In an effort "to put an end to the exploitation of people for the purposes of prostitution: human trafficking," the Netherlands introduced legislation in 2000, which legalized prostitution. For the last 13 years, the world has watched this important experiment to reduce stigma and violence. The Netherlands is a known destination for sex tourism and continues to experience the commercial sexual exploitation of children and trafficking in both its legal and illegal sectors.

In an attempt to normalize prostitution and "bring it out in the open," women are encouraged to register for tax purposes in the Netherlands. And yet, only a small number of women actually register.

Rachel Moran describes the reasons for this in her book, Paid For:

I understand exactly why many reject that and work illegally to avoid it, because if I had been forced to choose between working in secret or being officially tagged a prostitute, I would have done exactly the same thing. The pro-prostitution lobby would say I was suffering from the ill-effects of 'whore stigma.' No. The only ill-effects I was suffering from were the ill-effects of prostitution.

But the Netherlands is not alone in recognizing the huge failings in what was intended to de-stigmatize prostitution, to bring it "out of the shadows" and to reduce exploitation. In New Zealand, where prostitution and activities surrounding it were decriminalized in 2003, Prime Minister John Key has said this has not resulted in significant reductions in street and underage prostitution.

In a government report, women in prostitution also said that the deregulation of prostitution did not reduce violence in the sex industry and that "abuse and harassment of street-based sex workers by drunken members of the public is common." Meanwhile, a service provider in Victoria, Australia, where prostitution was legalized in the 1980s, said, "Women constantly tell us that their status as having done prostitution is used against them." Germany is the latest country to openly discuss the failure of legalization in its national media.

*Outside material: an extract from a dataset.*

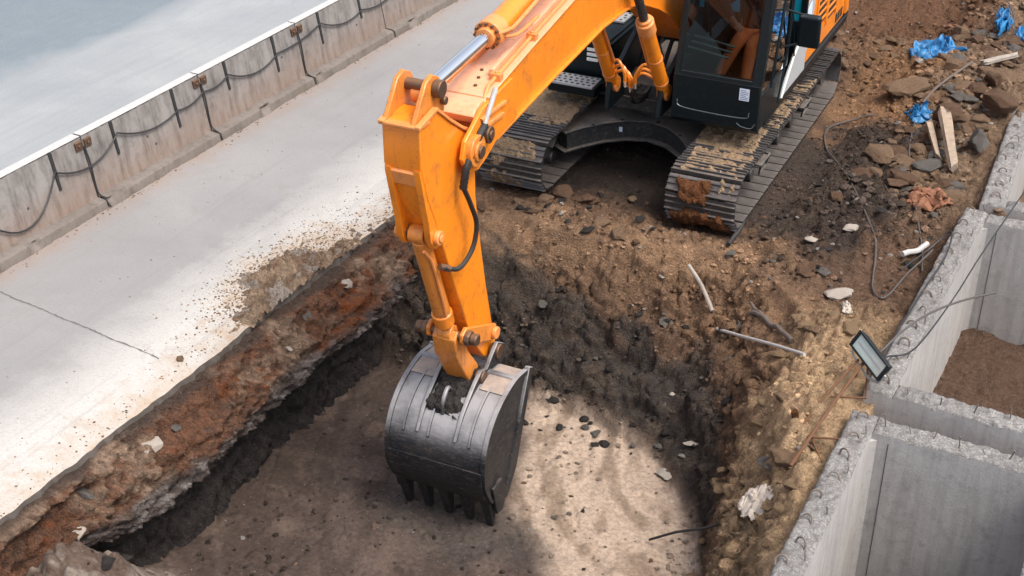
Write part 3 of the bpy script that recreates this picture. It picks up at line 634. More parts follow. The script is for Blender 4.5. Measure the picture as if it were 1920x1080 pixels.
def barrier_panel(y0, L, label, bracket=True):
    r = empty('concrete_barrier', (-10.36, y0, 0), 0, label, 'barrier', 'precast concrete barrier panels along the road')
    g = .012; mb = MB(); ny = 40; nz_ = 10; vs = []; fs = []
    def xf(z): return .03-.14*(z/.8)
    # battered near face with slight chips, flat top, back face
    Ys = [g+(L-2*g)*i/ny for i in range(ny+1)]; prof = []
    for i, y in enumerate(Ys):
        row = []
        for k in range(nz_+1):
            z = .05+.75*k/nz_; row.append((xf(z)+rnd.uniform(-.002, .002), y, z+(rnd.uniform(-.012, .002) if k == nz_ else 0)))
        zt = row[-1][2]; row.append((-.22, y, .80)); row.append((-.30, y, 0.0)); vs += row
    w_ = nz_+3
    for i in range(ny):
        for k in range(w_-1): fs.append((i*w_+k, (i+1)*w_+k, (i+1)*w_+k+1, i*w_+k+1))
    fs.append(tuple(range(w_))); fs.append(tuple(range(ny*w_, ny*w_+w_))[::-1])
    mb.add(vs, fs); mb.build('wall', 'barrier_concrete', r)
    m = MB(); m.box(-.225, -.105, g, L-g, .806, .815); m.build('lit_top_strip', 'lit_edge', r, bevel=.004)  # pale strip paints the bright light along the barrier top
    # footing: worn kerb stone with a rounded broken edge
    n = 110; vs = []; fs = []; sh = rnd.uniform(0, 20)
    for i in range(n+1):
        y = .02+(L-.04)*i/n; a_ = fbm(np.array([y+sh]), np.array([sh]), 3, 4, 701)[0]; b_ = fbm(np.array([y+sh]), np.array([sh+5]), 9, 3, 705)[0]
        w2 = .155+a_*.05+b_*.02; hh = .105+a_*.03+b_*.02
        c_ = fbm(np.array([y+sh]), np.array([sh+9]), 22, 3, 707)[0]; br_ = max(0, a_-.12)*.5
        vs += [(.0, y, hh+.010), (w2*.72+c_*.02, y, hh+.002+b_*.02), (w2*.93-br_+c_*.012, y, hh*.90+c_*.012-br_*.4), (w2-br_*.6+c_*.01, y, hh*.45+c_*.02), (w2+.004+c_*.02, y, 0)]
    for i in range(n):
        for k in range(4): fs.append((i*5+k, i*5+5+k, i*5+6+k, i*5+1+k))
    fs += [tuple(range(5)), tuple(range(n*5, n*5+5))[::-1]]
    m = MB(); m.add(vs, fs); f_ = m.build('footing', 'kerb_concrete', r); f_.data.set_sharp_from_angle(angle=radians(28))
    for yy in (.5, 1.5):
        yy += rnd.uniform(-.04, .04); zb_ = rnd.uniform(.34, .46); m = MB(); m.hull([(xf(.80)-.0, yy-.022, .80), (xf(.80)+.018, yy-.022, .80), (xf(.80)+.018, yy+.022, .80), (xf(.80), yy+.022, .80)],
                         [(xf(zb_)-.0, yy-.018, zb_), (xf(zb_)+.014, yy-.018, zb_), (xf(zb_)+.014, yy+.018, zb_), (xf(zb_), yy+.018, zb_)])
        m.build('steel_clip', 'black_cable', r, bevel=.003)
    m = MB(); m.add([(xf(.05)+.003, L-g*.9, .08), (xf(.05)+.003, L+g*.9, .08), (xf(.78)+.003, L+g*.9, .79), (xf(.78)+.003, L-g*.9, .79)], [(0, 1, 2, 3)]) if False else None
    if bracket:
        for yy in (.07, L-.07):
            m = MB(); m.box(xf(.72)-.01, xf(.72)+.022, yy-.05, yy+.05, .665, .765); m.rod((xf(.72)+.02, yy, .715), (xf(.72)+.036, yy, .715), .018, 8); m.build('joint_plate', 'pin_steel', r, bevel=.004)
    for _ in range(2):
        yy = rnd.uniform(.25, L-.25); zz = rnd.uniform(.25, .5); m = MB(); m.rod((xf(zz)-.01, yy, zz), (xf(zz)+.004, yy, zz), .016, 10); m.build('tie_hole', 'joint_dark', r)
    return r
BL = ['concrete barrier panel at the left edge, cable sagging lowest on it', 'concrete barrier panel second along from the left edge of the photo', 'concrete barrier panel third along from the left edge, with rust-coloured streaks low down',
      'concrete barrier panel fourth along from the left edge of the photo', 'concrete barrier panel at the top of the photo behind the boom of the excavator', 'concrete barrier panel beyond the top edge of the photo']
for i in range(8): barrier_panel(6.12+2.0*i+.0, 2.0, (['concrete barrier panel below the left edge of the photo']+BL+['concrete barrier panel farthest along the road'])[i])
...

Neither legalization nor decriminalization cures the inherent gender inequality that arises when a buyer purchases the body of a woman or girl. Stella Marr, a survivor of prostitution and founder of Sex Trafficking Survivors United, emphasizes that stigma originates on the demand side "from the buyers who use their political and financial power to buy the younger, poorer, disadvantaged and more vulnerable. The secrecy demanded by these buyers to conceal the harm they cause creates an especially devastating form of stigma: a suffocating silence enforced by fear and shame."

When governments fail to tackle the demand side of the commercial sex industry, they not only fail to protect people in prostitution, they also financially benefit through the increased tax income generated from the exploitation of people.

But they are not the only ones to benefit. By bringing the commercial sex industry "above ground," traffickers, pimps, brothel owners and sex buyers all profit in this billion-dollar business.

In an effort to prioritize the human rights and safety of people in prostitution, Sweden, Norway and Iceland have adopted the Nordic Model, an approach that criminalizes the purchase of sex, decriminalizes the sale of sex and provides exit strategies for those who are being purchased.

At the launch of the EU Civil Society Platform against Trafficking in Human Beings in Brussels this May, EU Anti-Trafficking Coordinator Myria Vassiladou, suggested that, "Member states of the EU are legally obligated to take measures to tackle the demand that fuels trafficking." Yet, few have done so.

After courageously exiting the commercial sex industry, Rachel Moran explains what is fundamentally wrong about government attempts to legalize prostitution rather than focus on demand: "To be prostituted is humiliating enough; to legalize prostitution is to condone that humiliation, and to absolve those who inflict it. It is an agonizing insult."